Exposing a Public Web Site

The public facing web site will be hosted on our Kubernetes Cluster. The web site will be deployed using the Control Plane to the Worker Nodes but only after the load balancing service is enabled on the cluster and the cluster is triggering the OCI public Load Balancer creation. Remember that the OCI LB is not created by default.

The Oracle Cloud Infrastructure load balancers and network load balancers that Container Engine for Kubernetes provisions for Kubernetes services of type LoadBalancer appear in the Console.
However, do not use the Console (or the Oracle Cloud Infrastructure CLI or API) to modify these load balancers and network load balancers. Any changes you make will either be reverted by Container Engine for Kubernetes or will conflict with its operation and possibly result in service interruption.
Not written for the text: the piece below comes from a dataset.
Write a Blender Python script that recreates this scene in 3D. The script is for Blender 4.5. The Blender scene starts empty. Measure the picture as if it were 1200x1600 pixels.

Step 1 – Install the controller in the ingress-nginx namespace and creates the namespace is it doesn’t exist – run the command from the Cloud Shell:

kubectl apply -f https://raw.githubusercontent.com/kubernetes/ingress-nginx/controller-v1.1.2/deploy/static/provider/cloud/deploy.yaml

Once the command is ran, the OCI public LB is being created in the allocated subnet:

The LB by default has 2 Backend Sets, each having as backend servers the three worker nodes we have specified to be created and two Listeners, each using one Backend Set.